The French In America

The French In America

The French came to America for a few reasons: to find wealth, to escape from religious persecution, to find a passage to Asia, and trade.

In 1524, the French King commissioned Italian explorer Giovanni da Verrazano to find a passage to Asia through America, and maybe to find some treasure while he was at it. Verrazano sailed along the coast of the New World, up near Greenland, and then headed back home because he couldn't find either a passage or any treasure.

Some time later, a French navigator named Jacque Cartier led the first expedition down the St. Lawrence river in Canada. They had to return when some of his men contracted scurvy and a religious civil war broke out in France.
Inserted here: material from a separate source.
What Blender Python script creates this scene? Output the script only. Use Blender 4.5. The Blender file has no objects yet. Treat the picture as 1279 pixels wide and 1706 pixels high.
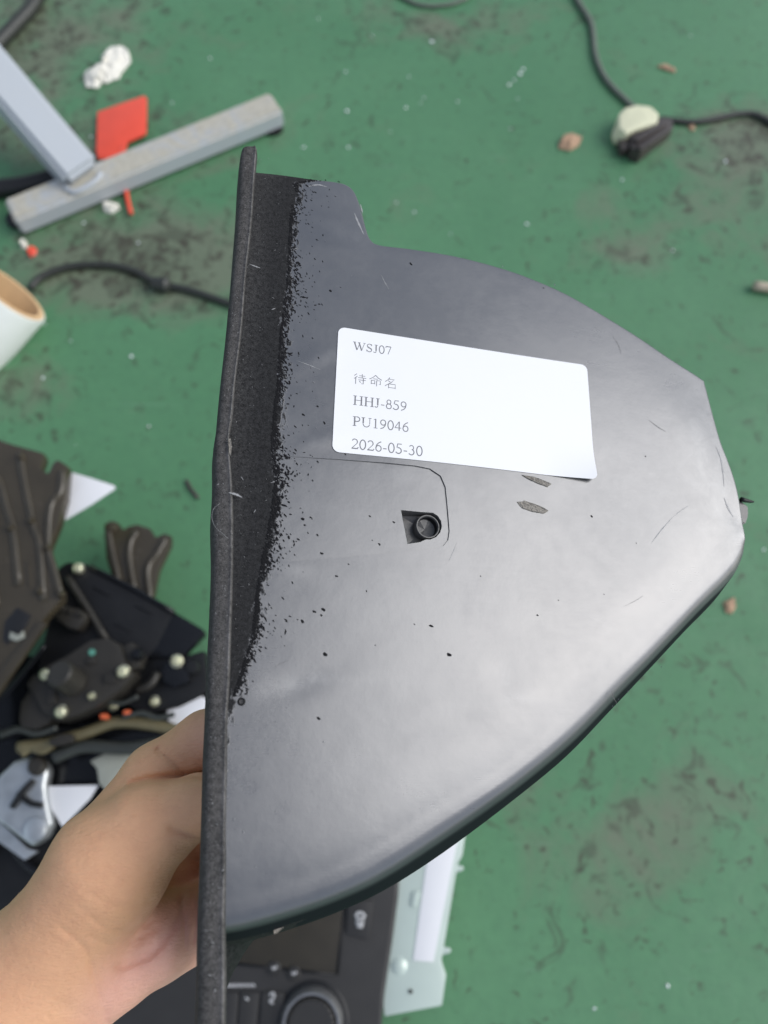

Two religious parties existed in France, the Catholics, and the French Protestants, or Huguenots, as they were called. Many Huguenots moved to North America to escape persecution, and some of these people ended up in Florida, where they built a fort and colony on the St. John's River. The Huguenots were then attacked by the Spanish, who viewed them as a threat to their expansion. On the Feast Day of St. Augustine, Spanish soldiers overpowered the Huguenots and renamed the city after the saint they were celebrating.

In 1603, King Henry IV brought an end to the civil war, and the French finally established a permanent settlement in the New World they called Quebec. From there, they participated in fur trading, which was very profitable, since fur was expensive back in Europe, especially beaver fur, which was usually made into hats.